Another interesting thing that Lownethal points out is his book is how peoples' admiration of the past causes that past to be damaged or altered. Lowenthal explains how the hoards of people who take pictures of the great works of art in museums cause the paintings to diminish over time, how the steps of castles are worn down by the numerous tourists who come to visit.


This is also true of cultures. Admirers of cultures and cultural histories flock to experience them and in their flocking, the original culture and history become scarce. This summer I spent eight weeks in Tours, a beautiful French city of about 200,000 on the Loire River. Besides having a international institute for teaching French, which could not have had more that several hundred students, there were no tourists, no tourist shops, no English spoken.
The only hints of globalization were the few chain restaurants (probably no more than 10 or 20 in the entire city) and Galeries Lafayette, a French department store chain. It was wonderful! I had the chance to speak French with real French people, to see how they really lived, to shop in all of the small boutiques that lined the streets, to walk through Place Plumereau, a medieval square with restaurants on the ground floor and apartments above, to pass by some the ruins of an ancient monument that had been destroyed during World War II.  
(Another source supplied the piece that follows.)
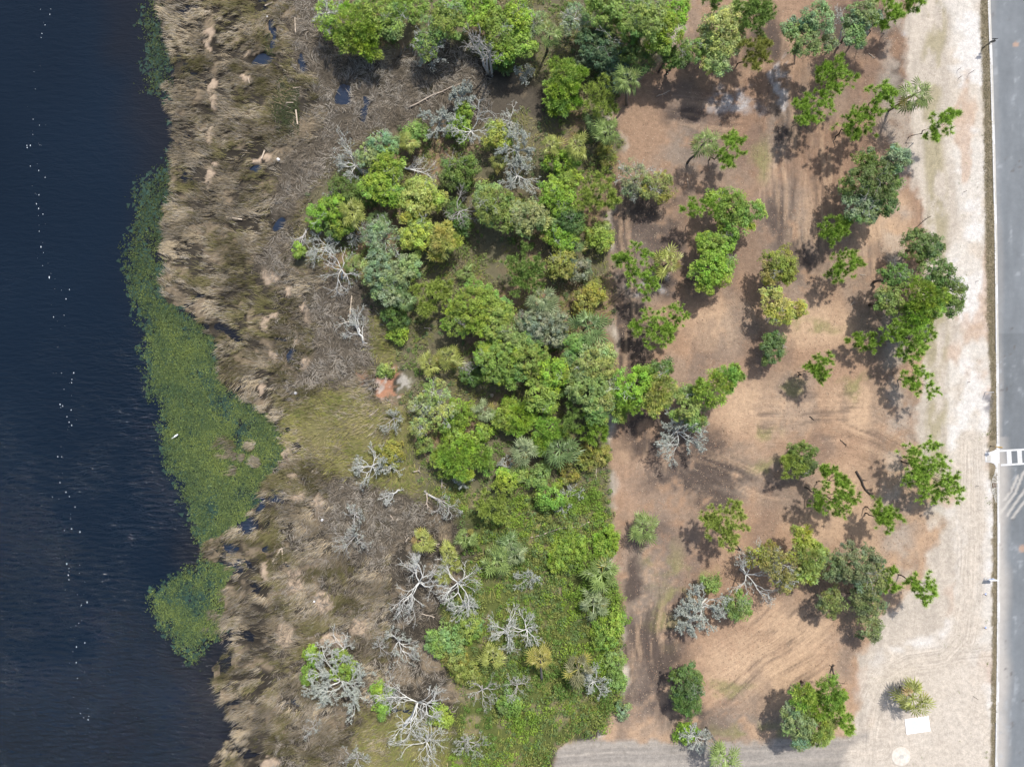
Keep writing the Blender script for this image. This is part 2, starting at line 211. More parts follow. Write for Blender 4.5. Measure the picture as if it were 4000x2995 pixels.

When I was able to spend a weekend in Paris, it was something of a disappointment. Paris was mainly full of non-French tourists. Even those who were French had learned to speak English to tourists. There was even a Burger King on the Champs Elysees. The culture of what I was able to see of the city was all over-run by tourists. One could observe French culture immortalized in paintings and buildings, but the living, people aspect of the French culture was hard to be found.

My weekend in London was even worse. I planed my trip looking forward to hearing all of those wonderful English accents that Americans love so much, but I hardly heard any. The staff at the hotel and the tourist shops were all recent immigrants, hardly speaking English, little lone the that of the Queen.